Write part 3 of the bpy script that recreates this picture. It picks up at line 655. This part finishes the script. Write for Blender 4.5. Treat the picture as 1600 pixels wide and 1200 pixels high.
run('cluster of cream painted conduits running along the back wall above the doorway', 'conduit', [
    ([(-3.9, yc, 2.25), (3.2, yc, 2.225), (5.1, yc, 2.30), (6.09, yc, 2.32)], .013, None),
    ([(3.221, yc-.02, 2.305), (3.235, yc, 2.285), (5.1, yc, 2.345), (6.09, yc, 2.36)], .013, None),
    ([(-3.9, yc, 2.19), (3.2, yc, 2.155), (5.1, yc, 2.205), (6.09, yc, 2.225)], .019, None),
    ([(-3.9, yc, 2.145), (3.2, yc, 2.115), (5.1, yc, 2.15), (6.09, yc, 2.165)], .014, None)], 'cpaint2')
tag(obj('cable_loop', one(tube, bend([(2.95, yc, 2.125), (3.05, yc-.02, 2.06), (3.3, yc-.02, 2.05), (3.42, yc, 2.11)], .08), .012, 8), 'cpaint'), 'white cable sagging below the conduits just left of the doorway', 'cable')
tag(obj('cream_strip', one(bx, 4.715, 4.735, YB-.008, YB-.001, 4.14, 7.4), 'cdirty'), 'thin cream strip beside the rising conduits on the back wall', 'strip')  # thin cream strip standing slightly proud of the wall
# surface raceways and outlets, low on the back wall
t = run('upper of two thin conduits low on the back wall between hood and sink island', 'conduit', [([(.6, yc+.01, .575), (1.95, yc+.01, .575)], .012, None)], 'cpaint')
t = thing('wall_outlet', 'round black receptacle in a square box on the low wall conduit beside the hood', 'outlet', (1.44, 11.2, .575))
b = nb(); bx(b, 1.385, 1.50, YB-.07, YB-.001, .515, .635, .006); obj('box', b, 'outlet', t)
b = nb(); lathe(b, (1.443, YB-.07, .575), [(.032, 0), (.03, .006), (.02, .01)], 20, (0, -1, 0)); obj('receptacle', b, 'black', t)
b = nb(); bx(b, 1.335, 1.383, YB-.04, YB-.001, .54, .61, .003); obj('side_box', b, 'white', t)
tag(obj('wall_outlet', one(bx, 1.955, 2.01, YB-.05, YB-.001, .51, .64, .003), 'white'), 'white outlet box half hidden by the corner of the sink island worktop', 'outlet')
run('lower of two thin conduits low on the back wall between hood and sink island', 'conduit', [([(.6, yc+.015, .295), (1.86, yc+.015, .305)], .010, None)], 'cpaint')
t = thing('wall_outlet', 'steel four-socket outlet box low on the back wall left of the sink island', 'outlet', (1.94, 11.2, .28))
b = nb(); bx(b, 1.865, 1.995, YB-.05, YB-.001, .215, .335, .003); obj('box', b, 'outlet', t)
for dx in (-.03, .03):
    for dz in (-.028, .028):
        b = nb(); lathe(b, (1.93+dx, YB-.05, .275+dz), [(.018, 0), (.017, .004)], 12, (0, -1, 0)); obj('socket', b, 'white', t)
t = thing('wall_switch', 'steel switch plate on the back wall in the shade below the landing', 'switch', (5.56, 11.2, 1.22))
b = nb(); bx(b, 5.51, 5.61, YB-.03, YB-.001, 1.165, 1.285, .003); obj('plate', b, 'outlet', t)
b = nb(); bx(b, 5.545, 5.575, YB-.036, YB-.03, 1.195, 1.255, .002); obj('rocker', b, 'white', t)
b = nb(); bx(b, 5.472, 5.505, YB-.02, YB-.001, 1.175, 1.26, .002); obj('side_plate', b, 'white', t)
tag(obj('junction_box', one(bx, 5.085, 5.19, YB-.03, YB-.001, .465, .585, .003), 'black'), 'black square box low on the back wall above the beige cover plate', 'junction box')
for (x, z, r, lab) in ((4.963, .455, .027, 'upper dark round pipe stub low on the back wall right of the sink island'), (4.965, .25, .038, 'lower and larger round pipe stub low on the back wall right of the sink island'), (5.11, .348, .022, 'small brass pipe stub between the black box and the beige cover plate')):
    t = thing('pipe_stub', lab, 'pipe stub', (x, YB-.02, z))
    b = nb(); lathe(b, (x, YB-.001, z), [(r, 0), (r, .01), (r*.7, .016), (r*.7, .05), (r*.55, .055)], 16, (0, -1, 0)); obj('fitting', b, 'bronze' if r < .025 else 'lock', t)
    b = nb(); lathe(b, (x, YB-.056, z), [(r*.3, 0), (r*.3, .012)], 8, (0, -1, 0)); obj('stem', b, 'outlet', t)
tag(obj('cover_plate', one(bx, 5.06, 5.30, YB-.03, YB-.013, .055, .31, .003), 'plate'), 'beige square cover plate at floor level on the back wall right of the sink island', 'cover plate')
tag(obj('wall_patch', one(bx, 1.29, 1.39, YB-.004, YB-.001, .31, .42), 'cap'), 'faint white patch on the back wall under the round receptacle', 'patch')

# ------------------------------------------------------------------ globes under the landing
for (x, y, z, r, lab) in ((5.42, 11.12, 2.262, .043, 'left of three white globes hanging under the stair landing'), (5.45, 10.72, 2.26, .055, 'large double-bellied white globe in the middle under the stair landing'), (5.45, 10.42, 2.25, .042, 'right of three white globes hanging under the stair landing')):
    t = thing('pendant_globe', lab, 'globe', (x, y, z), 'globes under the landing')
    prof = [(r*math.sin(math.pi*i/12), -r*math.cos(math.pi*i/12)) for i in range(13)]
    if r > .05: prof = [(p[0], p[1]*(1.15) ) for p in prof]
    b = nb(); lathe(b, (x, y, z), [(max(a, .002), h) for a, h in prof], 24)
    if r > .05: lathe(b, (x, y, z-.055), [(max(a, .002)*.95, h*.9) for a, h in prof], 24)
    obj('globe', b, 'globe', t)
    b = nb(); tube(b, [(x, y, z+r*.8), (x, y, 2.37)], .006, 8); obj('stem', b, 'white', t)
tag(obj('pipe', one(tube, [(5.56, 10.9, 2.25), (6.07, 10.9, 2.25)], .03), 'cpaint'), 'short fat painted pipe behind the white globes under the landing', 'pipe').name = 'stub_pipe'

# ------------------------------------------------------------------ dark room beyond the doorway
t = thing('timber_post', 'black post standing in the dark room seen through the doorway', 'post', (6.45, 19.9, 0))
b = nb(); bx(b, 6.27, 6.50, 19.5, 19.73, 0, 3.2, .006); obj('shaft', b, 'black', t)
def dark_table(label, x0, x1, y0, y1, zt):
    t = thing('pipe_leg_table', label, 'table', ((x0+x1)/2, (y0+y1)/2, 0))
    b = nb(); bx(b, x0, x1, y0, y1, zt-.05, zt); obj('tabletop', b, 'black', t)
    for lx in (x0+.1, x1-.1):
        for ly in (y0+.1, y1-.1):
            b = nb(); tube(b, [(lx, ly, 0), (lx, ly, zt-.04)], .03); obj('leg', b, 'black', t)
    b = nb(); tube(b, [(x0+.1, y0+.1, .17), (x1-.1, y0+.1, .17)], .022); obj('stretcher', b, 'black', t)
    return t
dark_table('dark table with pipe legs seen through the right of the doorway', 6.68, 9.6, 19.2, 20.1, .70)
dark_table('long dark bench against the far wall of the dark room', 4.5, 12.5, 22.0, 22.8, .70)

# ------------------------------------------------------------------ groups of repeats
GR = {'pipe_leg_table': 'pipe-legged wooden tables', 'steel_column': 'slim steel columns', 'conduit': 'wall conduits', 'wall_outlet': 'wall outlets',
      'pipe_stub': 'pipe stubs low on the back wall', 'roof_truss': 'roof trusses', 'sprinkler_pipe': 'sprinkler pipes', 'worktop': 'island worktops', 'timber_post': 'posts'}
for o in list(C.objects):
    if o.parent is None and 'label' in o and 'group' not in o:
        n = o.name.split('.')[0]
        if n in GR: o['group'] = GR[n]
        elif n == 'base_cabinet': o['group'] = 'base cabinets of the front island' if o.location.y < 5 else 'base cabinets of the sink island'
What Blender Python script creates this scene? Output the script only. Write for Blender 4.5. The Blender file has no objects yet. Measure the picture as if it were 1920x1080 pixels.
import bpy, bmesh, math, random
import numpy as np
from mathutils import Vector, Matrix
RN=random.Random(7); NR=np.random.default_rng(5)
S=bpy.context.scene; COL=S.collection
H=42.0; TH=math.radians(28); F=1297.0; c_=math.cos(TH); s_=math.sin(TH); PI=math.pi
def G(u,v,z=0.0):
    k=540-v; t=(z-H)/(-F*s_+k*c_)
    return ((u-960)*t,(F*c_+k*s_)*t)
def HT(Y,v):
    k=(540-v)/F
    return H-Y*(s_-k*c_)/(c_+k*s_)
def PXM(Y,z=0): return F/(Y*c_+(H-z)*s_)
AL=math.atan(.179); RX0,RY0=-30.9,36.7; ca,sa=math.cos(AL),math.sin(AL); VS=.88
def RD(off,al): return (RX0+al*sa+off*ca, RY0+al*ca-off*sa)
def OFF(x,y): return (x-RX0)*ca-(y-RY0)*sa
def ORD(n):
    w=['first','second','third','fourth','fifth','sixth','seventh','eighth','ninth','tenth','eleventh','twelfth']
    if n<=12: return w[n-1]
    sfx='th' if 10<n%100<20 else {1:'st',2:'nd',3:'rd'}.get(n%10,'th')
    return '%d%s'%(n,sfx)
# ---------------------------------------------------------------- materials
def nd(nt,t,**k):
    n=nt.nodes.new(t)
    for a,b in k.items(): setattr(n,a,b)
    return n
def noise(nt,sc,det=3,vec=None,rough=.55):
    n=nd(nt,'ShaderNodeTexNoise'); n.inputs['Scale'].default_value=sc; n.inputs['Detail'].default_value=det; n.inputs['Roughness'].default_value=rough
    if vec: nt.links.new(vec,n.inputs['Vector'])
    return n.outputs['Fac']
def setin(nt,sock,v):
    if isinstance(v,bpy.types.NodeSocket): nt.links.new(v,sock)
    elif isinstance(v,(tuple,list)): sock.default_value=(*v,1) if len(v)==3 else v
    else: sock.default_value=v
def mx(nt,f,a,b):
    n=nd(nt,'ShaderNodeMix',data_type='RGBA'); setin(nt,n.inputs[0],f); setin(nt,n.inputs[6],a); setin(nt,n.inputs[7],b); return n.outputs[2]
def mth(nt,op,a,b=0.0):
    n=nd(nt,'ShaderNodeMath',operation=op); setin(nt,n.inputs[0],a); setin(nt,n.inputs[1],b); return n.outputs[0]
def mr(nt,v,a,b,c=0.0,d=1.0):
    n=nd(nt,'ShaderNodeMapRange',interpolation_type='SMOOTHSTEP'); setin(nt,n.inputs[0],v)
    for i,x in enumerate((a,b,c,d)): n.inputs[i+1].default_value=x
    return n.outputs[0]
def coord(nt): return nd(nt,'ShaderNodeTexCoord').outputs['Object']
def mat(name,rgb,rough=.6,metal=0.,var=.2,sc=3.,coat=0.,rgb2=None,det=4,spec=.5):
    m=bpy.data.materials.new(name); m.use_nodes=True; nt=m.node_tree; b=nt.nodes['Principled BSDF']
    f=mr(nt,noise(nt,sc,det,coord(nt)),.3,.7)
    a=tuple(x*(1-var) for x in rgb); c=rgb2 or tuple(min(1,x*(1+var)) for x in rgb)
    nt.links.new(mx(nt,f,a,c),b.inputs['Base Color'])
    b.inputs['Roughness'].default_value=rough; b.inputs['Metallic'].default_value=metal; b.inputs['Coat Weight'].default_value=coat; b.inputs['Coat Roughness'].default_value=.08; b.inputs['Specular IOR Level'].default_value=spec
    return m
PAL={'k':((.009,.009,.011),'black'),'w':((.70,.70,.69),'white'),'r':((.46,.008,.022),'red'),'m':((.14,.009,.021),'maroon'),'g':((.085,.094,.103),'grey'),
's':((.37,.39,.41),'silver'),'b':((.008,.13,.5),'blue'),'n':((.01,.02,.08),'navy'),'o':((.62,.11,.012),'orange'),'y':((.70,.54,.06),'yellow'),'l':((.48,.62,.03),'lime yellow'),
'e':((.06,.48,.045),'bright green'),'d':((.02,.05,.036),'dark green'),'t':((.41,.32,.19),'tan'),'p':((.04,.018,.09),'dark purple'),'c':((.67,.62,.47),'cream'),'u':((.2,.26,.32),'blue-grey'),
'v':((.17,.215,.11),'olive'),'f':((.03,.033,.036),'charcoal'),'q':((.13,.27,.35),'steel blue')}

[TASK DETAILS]
Your task is to output exactly the lines from the one with "b = nb(); tube(b, [(lx, ly, 0), (lx, ly, zt-.04)], .03);" through the one with "elif n == 'base_cabinet': o['group']", counting both ends.

[OUTPUT BELOW]
            b = nb(); tube(b, [(lx, ly, 0), (lx, ly, zt-.04)], .03); obj('leg', b, 'black', t)
    b = nb(); tube(b, [(x0+.1, y0+.1, .17), (x1-.1, y0+.1, .17)], .022); obj('stretcher', b, 'black', t)
    return t
dark_table('dark table with pipe legs seen through the right of the doorway', 6.68, 9.6, 19.2, 20.1, .70)
dark_table('long dark bench against the far wall of the dark room', 4.5, 12.5, 22.0, 22.8, .70)

# ------------------------------------------------------------------ groups of repeats
GR = {'pipe_leg_table': 'pipe-legged wooden tables', 'steel_column': 'slim steel columns', 'conduit': 'wall conduits', 'wall_outlet': 'wall outlets',
      'pipe_stub': 'pipe stubs low on the back wall', 'roof_truss': 'roof trusses', 'sprinkler_pipe': 'sprinkler pipes', 'worktop': 'island worktops', 'timber_post': 'posts'}
for o in list(C.objects):
    if o.parent is None and 'label' in o and 'group' not in o:
        n = o.name.split('.')[0]
        if n in GR: o['group'] = GR[n]
        elif n == 'base_cabinet': o['group'] = 'base cabinets of the front island' if o.location.y < 5 else 'base cabinets of the sink island'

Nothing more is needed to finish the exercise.